Cost of the 30-inch line, officially known as The New Jersey-New York Expansion Project of the Texas Eastern / Algonquin Gas Transmission Pipeline, is estimated at $860 million. Texas Eastern and Algonquin are Spectra Energy affiliates.

The pipeline would transmit natural gas from an existing line in Linden, N.J., to Staten Island, then to Bayonne and Jersey City, N.J., and then across the river to the southwest corner of Gansevoort Peninsula — which is slated for development into an 8-acre park as part of Hudson River Park.

The line would cross the peninsula, park, bikeway and West Side Highway, cross to the east side of the highway and end at a converter valve just north of the new Whitney Museum, which is now under construction. From there, Con Edison plans to build a pipeline along 10th Ave. 1,500 feet north to 15th St. to connect with an existing Con Edison feeder line.

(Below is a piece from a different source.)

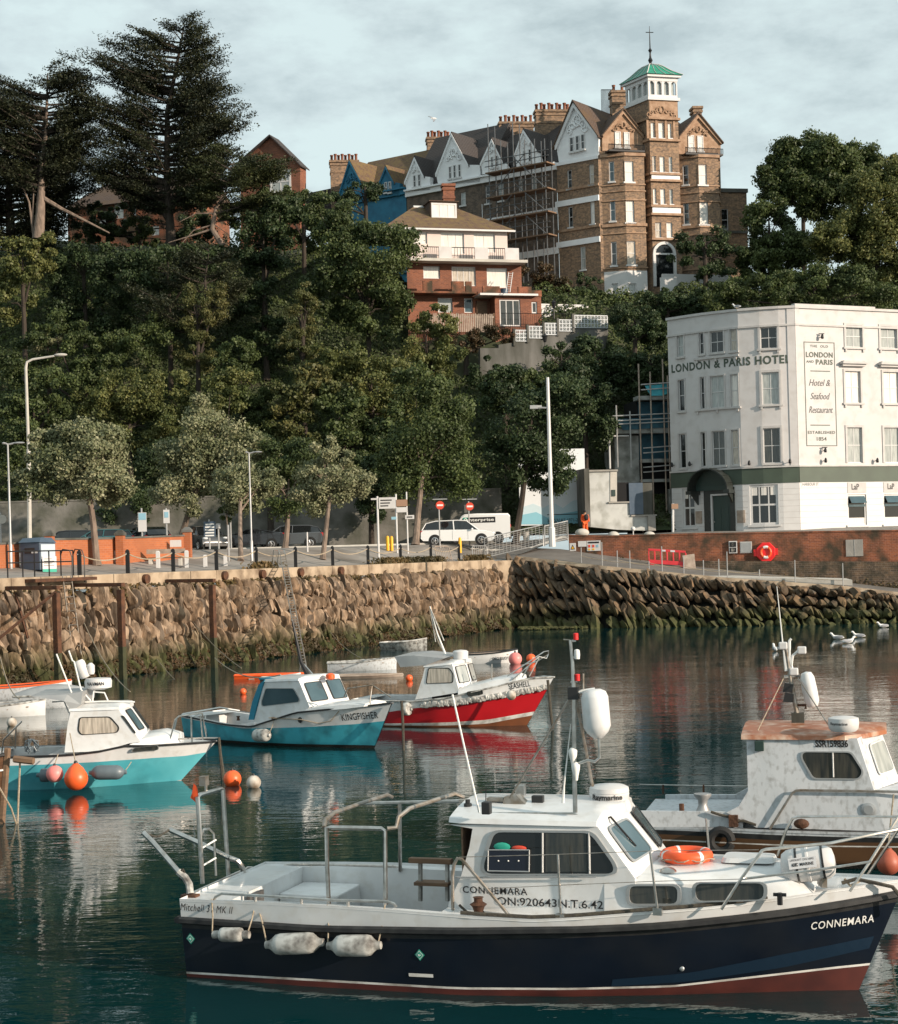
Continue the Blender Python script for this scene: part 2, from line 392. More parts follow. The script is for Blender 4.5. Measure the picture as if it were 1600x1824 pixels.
mat('bark_pale',(.24,.18,.14),.9,col2=(.12,.09,.07),scale=5,bump=.5,bscale=12,stretch=(1,1,.3))
mat('gull_white',(.75,.74,.72),.7)
mat('gull_grey',(.30,.31,.33),.7)
mat('beak',(.6,.35,.05),.5)
mat('mural_blue',(.22,.48,.58),.7)
mat('mural_pale',(.52,.66,.72),.7)
mat('mural_white',(.70,.74,.77),.7)
mat('bin_blue',(.05,.08,.12),.4,col2=(.07,.1,.14),scale=2)
mat('bin_panel',(.40,.47,.53),.5)
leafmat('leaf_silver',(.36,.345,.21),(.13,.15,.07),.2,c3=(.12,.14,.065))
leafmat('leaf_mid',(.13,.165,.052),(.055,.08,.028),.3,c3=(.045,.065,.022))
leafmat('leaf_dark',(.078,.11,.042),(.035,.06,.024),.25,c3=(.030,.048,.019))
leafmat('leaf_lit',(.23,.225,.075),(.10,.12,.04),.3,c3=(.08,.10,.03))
leafmat('leaf_ivy',(.17,.15,.05),(.075,.085,.028),.25,c3=(.07,.085,.028))
leafmat('leaf_cyp',(.055,.060,.026),(.020,.028,.014),.1,c3=(.016,.020,.011),nsc=.5)
leafmat('leaf_pine',(.075,.085,.03),(.035,.045,.018),.15,c3=(.03,.038,.015))
leafmat('leaf_rust',(.13,.07,.035),(.05,.045,.02),.25,c3=(.04,.035,.015))
leafmat('weed_dry',(.20,.125,.05),(.09,.075,.03),.3,c3=(.06,.05,.022))
# ================================================================ SETTING
EX,EY=-15.9,74.7;DX,DY=.4575,.889;NX,NY=.889,-.4575
def sm(x):x=min(1,max(0,x));return x*x*(3-2*x)
def ground(X,Y):
 q=-((X-EX)*NX+(Y-EY)*NY);t=(X-EX)*DX+(Y-EY)*DY
 zl=4.48+1.15*sm(max(0,q)/(11-6.5*min(1,max(0,t)/44)))
 zr=5.62+.065*max(0,min(7,Y-114))
 k=sm((X-3)/5);return zl*(1-k)+zr*k
def G(px,Y,dz=0):
 py=985
 for _ in range(6):
  p=W(px,py,Y);z=ground(p.x,Y);py=pix((p.x,Y,z))[1]
 return Vector((W(px,py,Y).x,Y,z+dz))
def E(t,q=0,z=0):return Vector((EX+DX*t-NX*q,EY+DY*t-NY*q,z))
def structure(name,mb,m,**k):
 return mb.build(name,m,None,kind='structure',**k)
# water
m=bpy.data.materials.new('harbour_water');m.use_nodes=True;t=m.node_tree;b=t.nodes['Principled BSDF'];M['water']=m
b.inputs['Base Color'].default_value=(.0008,.026,.029,1);b.inputs['Roughness'].default_value=.012
b.inputs['IOR'].default_value=1.52;b.inputs['Specular IOR Level'].default_value=.62
tcn=t.nodes.new('ShaderNodeTexCoord');L=t.links.new
def wav(sx,sy,sc,det,w,rot=0):
 mp=t.nodes.new('ShaderNodeMapping');mp.inputs['Scale'].default_value=(sx,sy,1);mp.inputs['Rotation'].default_value=(0,0,rot)
 L(tcn.outputs['Object'],mp.inputs[0]);n=t.nodes.new('ShaderNodeTexNoise');n.inputs['Scale'].default_value=sc;n.inputs['Detail'].default_value=det
 n.inputs['Roughness'].default_value=.55;n.inputs['Distortion'].default_value=.4
 L(mp.outputs[0],n.inputs['Vector']);k=t.nodes.new('ShaderNodeMath');k.operation='MULTIPLY';k.inputs[1].default_value=w;L(n.outputs['Fac'],k.inputs[0]);return k.outputs[0]
def addn(a,c):k=t.nodes.new('ShaderNodeMath');k.operation='ADD';L(a,k.inputs[0]);L(c,k.inputs[1]);return k.outputs[0]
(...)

The entire line, including the Con Edison section, would be buried at a depth of 4 feet, or 12 inches below any other utility line, whichever is deeper. However, the Con Edison section is not part of the FERC review.

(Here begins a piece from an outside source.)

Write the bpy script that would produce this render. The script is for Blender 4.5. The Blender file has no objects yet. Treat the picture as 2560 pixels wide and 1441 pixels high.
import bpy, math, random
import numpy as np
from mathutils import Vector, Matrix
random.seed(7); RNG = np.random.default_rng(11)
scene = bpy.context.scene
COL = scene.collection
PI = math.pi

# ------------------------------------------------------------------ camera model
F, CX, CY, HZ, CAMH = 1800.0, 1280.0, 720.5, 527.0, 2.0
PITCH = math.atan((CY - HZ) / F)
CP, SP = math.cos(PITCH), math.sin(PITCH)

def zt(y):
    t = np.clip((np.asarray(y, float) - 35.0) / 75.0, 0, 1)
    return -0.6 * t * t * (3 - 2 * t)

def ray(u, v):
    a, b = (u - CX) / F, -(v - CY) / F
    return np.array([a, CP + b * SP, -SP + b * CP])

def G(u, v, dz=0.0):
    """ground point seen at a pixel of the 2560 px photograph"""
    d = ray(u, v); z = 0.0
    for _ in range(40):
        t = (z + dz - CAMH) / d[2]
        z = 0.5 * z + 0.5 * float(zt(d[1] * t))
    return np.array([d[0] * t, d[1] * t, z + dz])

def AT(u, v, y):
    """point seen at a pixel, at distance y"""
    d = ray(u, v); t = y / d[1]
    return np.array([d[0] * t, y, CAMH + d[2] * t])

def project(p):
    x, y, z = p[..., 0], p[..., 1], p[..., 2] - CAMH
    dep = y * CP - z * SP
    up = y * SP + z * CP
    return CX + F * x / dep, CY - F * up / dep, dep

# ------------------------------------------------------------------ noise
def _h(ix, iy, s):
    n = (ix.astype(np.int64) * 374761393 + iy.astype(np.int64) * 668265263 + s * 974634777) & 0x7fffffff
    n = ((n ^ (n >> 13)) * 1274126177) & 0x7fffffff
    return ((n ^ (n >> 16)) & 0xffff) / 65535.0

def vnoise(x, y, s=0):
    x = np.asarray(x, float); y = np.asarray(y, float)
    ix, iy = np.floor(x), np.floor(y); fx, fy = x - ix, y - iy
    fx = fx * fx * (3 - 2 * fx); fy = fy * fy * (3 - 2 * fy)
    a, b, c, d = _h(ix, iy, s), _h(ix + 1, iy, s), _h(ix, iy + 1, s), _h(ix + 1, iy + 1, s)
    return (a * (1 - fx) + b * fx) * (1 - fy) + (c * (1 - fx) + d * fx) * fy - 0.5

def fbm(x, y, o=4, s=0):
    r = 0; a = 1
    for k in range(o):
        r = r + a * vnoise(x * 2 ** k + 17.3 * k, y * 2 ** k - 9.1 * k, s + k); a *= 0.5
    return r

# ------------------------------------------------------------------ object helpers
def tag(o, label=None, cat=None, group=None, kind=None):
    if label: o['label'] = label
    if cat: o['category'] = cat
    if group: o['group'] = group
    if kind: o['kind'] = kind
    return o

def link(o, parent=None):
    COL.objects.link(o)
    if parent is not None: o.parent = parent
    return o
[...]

The Community Board 2 resolution submitted to FERC notes that Con Edison must still present plans for its section of the pipeline to the board. C.B. 2 also notes that an entirely separate project for a 26-inch pipeline to bring natural gas to Brooklyn is also under review.

“It is not clear that such a vast increase in the supply [of natural gas] is warranted without current detailed statistical data to back it up,” the board resolution says.

C.B. 2 also wants the pipeline to be smaller than the proposed 30 inches to minimize potential damage within a crowded urban environment. The board also wants the line to be buried deeper than currently planned.

The board resolution demands that Spectra install automatic emergency shutoff valves instead of the planned remote-controlled shutoffs.

“It is vital that Spectra install an automatic shutoff valve where the pipeline emerges from the riverbed on the Gansevoort Peninsula and that Con Edison install an automatic shutoff at the converter valve on 10th Ave. and Gansevoort St.,” the board resolution said.

The board also notes that the draft environmental impact statement under review must specify any measures needed to minimize the pipeline’s impact on the Hudson River Park bikeway.